It's been a really long while i typed something really personal on this blog. The reason why i started this blog was because i wanted a space to type whatever i want, things i feel like ranting about, a space to record down memories but this blog slowly became a "curated" blog whereby i have to be mindful of the things i write and so called "cater to the masses". After a recent event, i wanted to type out something personal and decided that this is the best place to pen it down since this was the very reason why i started this blog.
To everyone around me, i'm a happy go lucky person, always happy and seldom sad. I would say it's 90% true. I may seem that way on the surface, but actually i'm human too. I do feel stressed, sadness and everything else that people feel. It's just that i don't share my feelings with people around me. To put it bluntly, i suffer on my own. LOL
Let me share a lesson that i learnt in BMT that i hold dearly to my heart. I was from the PTP batch (which means i enlisted about 2 months(?) earlier than most people as i'm deemed as not physically fit and i had to enlist earlier prep my physical form before the "physically fit" people enlist so that all of us can be on par when the actual BMT training begins. In actual fact, i didn't even bother to take the NAFA test during my poly days because i was too playful. lol) Anyway, physical training in that 2 months was pretty tough and taxing on the body. I hated all the exercises, especially running. It was quite a torture for me but i often try to do well to make sure that i get to book out every weekend.
There was one particular book-out day whereby one of my commander gathered all of us at the ground floor before we depart for the harbor to take the speed boat back to mainland. We were facing the sea, and right on the opposite was Singapore island. (BMT is on Tekong Island btw) He asked us, "Look across, what do you see? You are here to train to protect your loved ones on the other side. Right at this moment, they might be waiting to pick you up and spend your precious weekend with you. I know training is tough and some of you are "suffering", but do you really want to complain to them and lament how you are so-called "suffering" and let them worry about you? Or instead would you want to reassure them that you are doing fine? Train hard, do well because eventually it's not only for yourself, it's for them."

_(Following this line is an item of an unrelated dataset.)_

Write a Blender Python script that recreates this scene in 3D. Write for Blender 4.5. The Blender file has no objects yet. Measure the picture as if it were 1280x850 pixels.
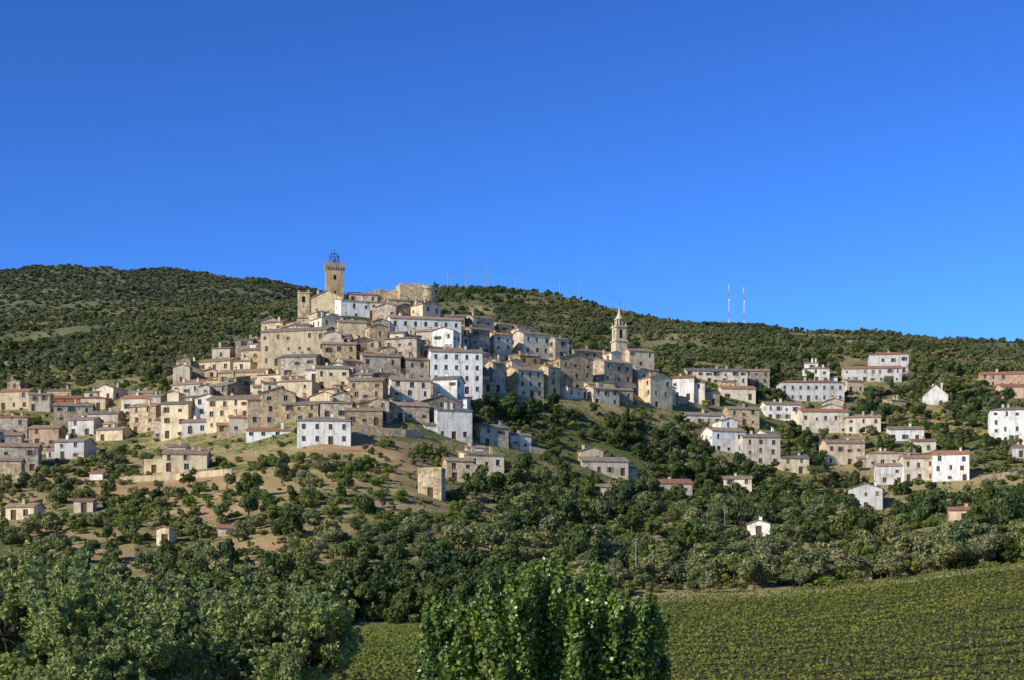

His words really made an impact on me. Since then, no matter how bad my day went, i felt that there was no need to tell anyone. I kept things to myself and told myself, things would always get better. This way, the people around me would never have to share my burden. After all, what can they do to help? At the most you get consoled. Will it help? Maybe yes to some, maybe no. I felt that there wasn't a need. But i do admit there are times where i wished there was someone to listen to me (i thank my best friends for that), someone for me to bury my face into their shoulders, someone for me to hug for the longest time. I used to have that someone for the past 4 months but it's all now history...
My close friends often say that despite my happy go lucky character, i'm quite a secretive person because i don't share things with them. They slowly learnt that there is no point asking me because based on how well they know me, they probably would get nothing out from asking and i would only share only if i want to. I'm thankful for that because it's true. Probing won't give you answers. My answer when people ask me why or how i feel is always standard - "Nothing lah. Maybe i will share with you next time". Sometimes i really do share, but often than not, i don't.
I decided to write this post because of something that happened yesterday. An event which probably will stay in my heart for the longest time, if not forever. I really feel like penning everything down but regretfully, this is probably not the best space to do it or until i can figure out how i can narrate the story. I know after you reading the above, some of you might think that it's not healthy or it's not good to keep everything to myself, after all i'm human and i have feelings too. There are people that genuinely care about me and want to share my problems. I know, i know. All i can say is, i'm trying. Someone dear once told me, "Don't keep everything to yourself, got anything must share. This way we can both learn for the better." I will try my best, i promise.